(Scripts that build scenes)
=======

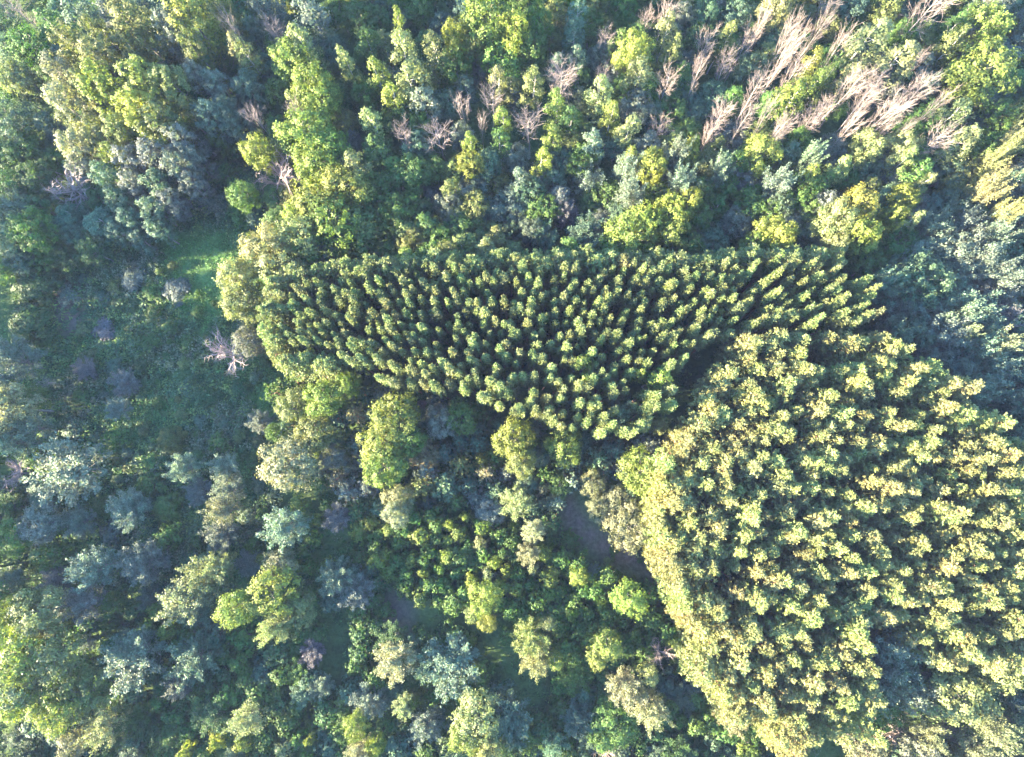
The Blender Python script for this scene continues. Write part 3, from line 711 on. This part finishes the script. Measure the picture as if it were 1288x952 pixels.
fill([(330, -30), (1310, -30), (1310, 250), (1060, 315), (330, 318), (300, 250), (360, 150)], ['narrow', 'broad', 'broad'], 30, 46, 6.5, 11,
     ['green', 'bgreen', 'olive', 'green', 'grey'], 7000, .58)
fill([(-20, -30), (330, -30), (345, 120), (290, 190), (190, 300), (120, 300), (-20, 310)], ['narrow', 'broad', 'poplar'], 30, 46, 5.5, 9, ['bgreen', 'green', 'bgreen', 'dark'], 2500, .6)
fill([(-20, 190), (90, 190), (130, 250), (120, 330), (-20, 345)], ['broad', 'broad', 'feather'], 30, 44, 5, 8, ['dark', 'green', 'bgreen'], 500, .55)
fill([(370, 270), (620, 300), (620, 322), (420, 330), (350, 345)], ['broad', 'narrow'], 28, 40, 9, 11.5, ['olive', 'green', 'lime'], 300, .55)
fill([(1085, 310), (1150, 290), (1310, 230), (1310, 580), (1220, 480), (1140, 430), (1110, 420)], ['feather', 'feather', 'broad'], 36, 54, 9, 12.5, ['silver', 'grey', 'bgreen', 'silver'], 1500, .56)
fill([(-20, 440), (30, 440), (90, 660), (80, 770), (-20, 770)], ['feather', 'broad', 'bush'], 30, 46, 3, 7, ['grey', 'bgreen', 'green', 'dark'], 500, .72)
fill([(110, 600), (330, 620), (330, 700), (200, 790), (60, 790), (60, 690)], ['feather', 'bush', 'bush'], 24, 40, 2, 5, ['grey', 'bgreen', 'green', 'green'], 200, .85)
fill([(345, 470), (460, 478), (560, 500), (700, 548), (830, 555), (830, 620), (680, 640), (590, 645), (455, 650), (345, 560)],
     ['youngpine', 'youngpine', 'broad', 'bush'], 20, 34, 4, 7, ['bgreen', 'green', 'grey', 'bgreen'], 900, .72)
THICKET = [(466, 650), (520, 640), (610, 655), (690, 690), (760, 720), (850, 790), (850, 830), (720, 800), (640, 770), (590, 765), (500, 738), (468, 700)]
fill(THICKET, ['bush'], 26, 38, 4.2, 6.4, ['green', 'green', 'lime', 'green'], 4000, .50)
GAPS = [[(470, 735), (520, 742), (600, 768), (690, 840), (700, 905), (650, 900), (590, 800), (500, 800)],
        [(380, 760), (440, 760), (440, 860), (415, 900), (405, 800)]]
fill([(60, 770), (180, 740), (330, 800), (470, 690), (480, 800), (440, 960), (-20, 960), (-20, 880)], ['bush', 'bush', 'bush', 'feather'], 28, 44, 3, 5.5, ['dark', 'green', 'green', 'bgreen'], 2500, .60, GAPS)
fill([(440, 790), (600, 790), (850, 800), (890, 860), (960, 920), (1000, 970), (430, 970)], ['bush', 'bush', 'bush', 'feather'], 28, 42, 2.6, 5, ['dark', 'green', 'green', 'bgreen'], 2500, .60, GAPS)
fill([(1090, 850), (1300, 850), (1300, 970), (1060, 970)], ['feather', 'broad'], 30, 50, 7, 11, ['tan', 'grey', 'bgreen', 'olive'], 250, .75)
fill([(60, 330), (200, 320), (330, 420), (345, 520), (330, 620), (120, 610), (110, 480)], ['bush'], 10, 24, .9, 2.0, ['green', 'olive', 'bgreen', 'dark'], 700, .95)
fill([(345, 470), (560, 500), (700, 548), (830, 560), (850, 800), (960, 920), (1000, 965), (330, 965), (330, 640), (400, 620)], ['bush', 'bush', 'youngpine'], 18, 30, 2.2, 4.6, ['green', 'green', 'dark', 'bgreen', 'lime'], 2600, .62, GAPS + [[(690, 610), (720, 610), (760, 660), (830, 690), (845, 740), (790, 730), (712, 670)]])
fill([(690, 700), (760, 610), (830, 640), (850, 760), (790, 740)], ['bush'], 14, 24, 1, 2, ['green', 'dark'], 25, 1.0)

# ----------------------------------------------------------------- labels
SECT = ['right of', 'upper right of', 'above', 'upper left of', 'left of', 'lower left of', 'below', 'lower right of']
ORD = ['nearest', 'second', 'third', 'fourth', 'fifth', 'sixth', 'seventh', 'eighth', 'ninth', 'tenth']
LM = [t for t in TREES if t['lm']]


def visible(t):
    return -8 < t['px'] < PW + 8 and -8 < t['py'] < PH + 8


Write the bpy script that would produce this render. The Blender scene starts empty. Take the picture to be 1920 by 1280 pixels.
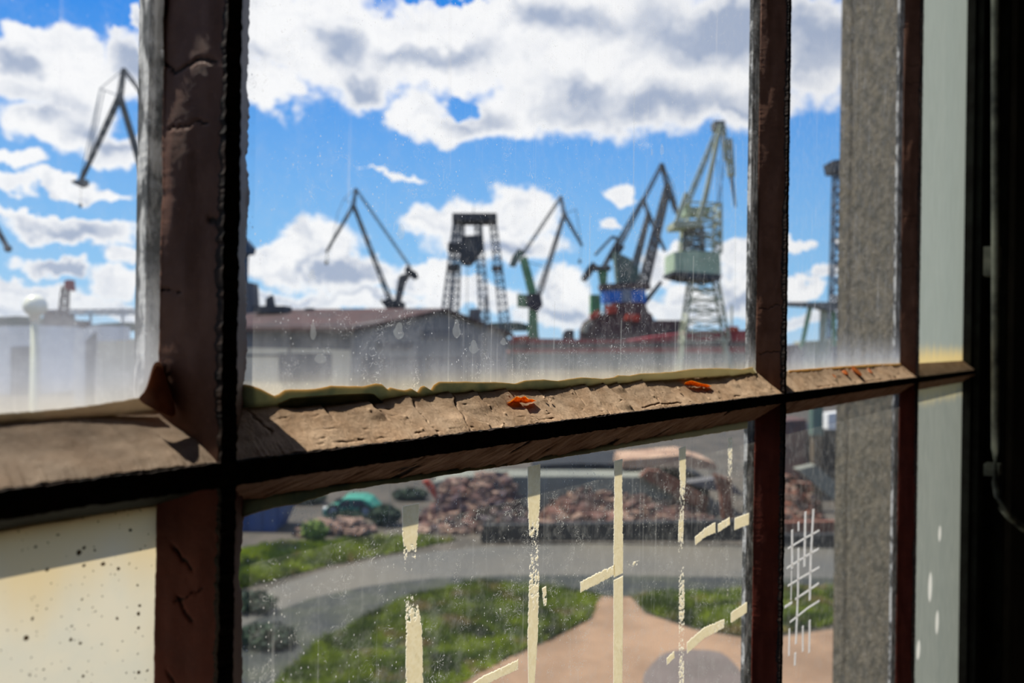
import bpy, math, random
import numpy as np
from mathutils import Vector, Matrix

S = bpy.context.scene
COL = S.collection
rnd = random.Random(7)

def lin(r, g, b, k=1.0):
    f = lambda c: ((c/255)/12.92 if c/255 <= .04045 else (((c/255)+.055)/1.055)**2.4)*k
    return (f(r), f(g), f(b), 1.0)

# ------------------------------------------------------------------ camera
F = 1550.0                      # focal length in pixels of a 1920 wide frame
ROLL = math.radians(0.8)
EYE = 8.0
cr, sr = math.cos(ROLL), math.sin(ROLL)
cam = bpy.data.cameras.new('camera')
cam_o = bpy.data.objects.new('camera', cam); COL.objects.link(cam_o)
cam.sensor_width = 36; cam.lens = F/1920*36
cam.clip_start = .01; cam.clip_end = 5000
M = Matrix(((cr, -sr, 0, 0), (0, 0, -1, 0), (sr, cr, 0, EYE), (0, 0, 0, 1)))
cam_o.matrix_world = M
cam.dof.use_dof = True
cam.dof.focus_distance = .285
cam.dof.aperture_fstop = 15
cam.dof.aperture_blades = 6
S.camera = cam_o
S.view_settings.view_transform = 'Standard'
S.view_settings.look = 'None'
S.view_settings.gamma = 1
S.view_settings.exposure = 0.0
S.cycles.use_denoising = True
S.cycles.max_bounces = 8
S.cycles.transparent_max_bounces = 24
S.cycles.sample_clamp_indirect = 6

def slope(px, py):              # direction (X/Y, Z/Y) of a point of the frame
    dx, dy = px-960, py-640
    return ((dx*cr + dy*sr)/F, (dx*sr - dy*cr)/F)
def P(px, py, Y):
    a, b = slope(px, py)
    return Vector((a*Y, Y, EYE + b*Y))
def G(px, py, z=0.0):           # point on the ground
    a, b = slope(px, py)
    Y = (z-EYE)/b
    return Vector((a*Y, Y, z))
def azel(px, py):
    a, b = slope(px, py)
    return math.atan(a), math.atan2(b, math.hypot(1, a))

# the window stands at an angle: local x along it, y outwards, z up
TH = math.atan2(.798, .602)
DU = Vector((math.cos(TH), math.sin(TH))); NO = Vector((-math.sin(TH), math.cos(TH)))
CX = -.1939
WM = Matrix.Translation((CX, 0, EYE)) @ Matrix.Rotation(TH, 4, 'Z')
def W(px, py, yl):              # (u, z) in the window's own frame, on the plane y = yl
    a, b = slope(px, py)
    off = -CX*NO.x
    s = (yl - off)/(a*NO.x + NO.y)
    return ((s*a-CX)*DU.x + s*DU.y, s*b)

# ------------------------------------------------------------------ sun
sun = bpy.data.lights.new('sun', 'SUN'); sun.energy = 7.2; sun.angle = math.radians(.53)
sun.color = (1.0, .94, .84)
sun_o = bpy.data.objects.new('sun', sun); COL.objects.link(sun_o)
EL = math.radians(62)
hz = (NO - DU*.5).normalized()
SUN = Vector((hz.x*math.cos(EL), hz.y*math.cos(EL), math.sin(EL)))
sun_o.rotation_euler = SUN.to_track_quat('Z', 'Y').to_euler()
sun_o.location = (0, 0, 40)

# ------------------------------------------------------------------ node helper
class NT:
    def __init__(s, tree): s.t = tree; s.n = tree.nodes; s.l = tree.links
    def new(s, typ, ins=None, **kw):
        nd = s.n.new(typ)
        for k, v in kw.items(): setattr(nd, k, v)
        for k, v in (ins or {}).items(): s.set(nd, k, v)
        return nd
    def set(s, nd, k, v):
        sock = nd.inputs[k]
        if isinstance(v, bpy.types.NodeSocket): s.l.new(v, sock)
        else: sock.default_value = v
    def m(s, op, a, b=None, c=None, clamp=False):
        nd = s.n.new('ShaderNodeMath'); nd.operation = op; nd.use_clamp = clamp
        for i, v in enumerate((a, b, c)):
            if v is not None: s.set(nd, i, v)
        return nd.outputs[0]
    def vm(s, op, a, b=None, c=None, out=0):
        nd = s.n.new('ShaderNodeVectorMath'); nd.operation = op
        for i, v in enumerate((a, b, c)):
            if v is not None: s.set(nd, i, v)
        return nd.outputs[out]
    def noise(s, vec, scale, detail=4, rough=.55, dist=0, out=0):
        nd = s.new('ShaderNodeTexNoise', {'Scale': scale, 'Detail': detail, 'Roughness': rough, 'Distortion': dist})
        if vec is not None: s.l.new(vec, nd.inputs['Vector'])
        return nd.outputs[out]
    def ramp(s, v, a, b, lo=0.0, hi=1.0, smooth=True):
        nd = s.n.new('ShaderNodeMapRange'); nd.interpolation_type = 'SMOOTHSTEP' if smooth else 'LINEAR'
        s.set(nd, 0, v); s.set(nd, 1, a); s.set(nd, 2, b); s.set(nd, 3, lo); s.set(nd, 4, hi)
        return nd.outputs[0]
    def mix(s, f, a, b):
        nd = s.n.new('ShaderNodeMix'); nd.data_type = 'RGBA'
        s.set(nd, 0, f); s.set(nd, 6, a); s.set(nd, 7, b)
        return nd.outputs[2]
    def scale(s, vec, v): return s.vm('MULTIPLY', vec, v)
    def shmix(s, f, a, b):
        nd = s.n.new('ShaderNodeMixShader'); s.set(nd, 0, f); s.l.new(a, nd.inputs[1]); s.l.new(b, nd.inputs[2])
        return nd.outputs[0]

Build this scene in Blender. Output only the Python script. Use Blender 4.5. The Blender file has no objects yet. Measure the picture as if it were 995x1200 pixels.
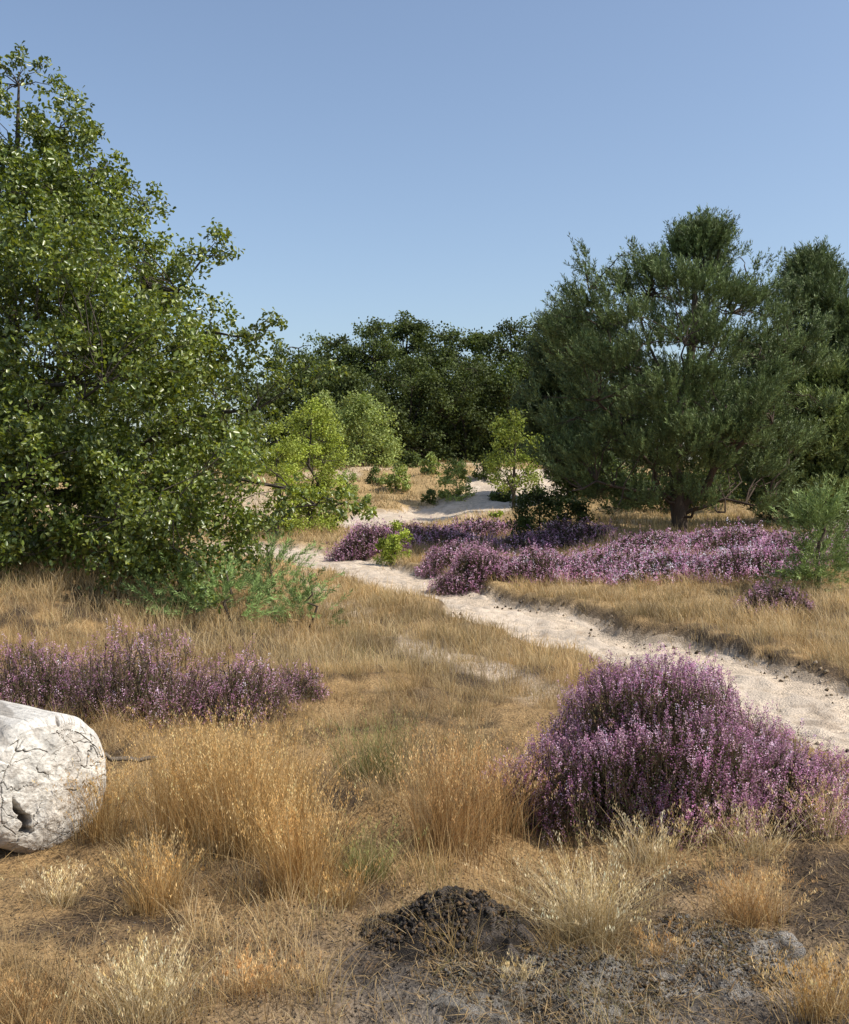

=======

▶ [Prompt]:
The lines to print start at the line containing "Write the bpy" and end at the line containing "rnd = random.Random(7)"; print them exactly, both ends included, and leave out every picture.

▶ [Answer below]:
Write the bpy script that would produce this render. The Blender scene starts empty. Take the picture to be 1920 by 1280 pixels.
import bpy, math, random
import numpy as np
from mathutils import Vector, Matrix

S = bpy.context.scene
COL = S.collection
rnd = random.Random(7)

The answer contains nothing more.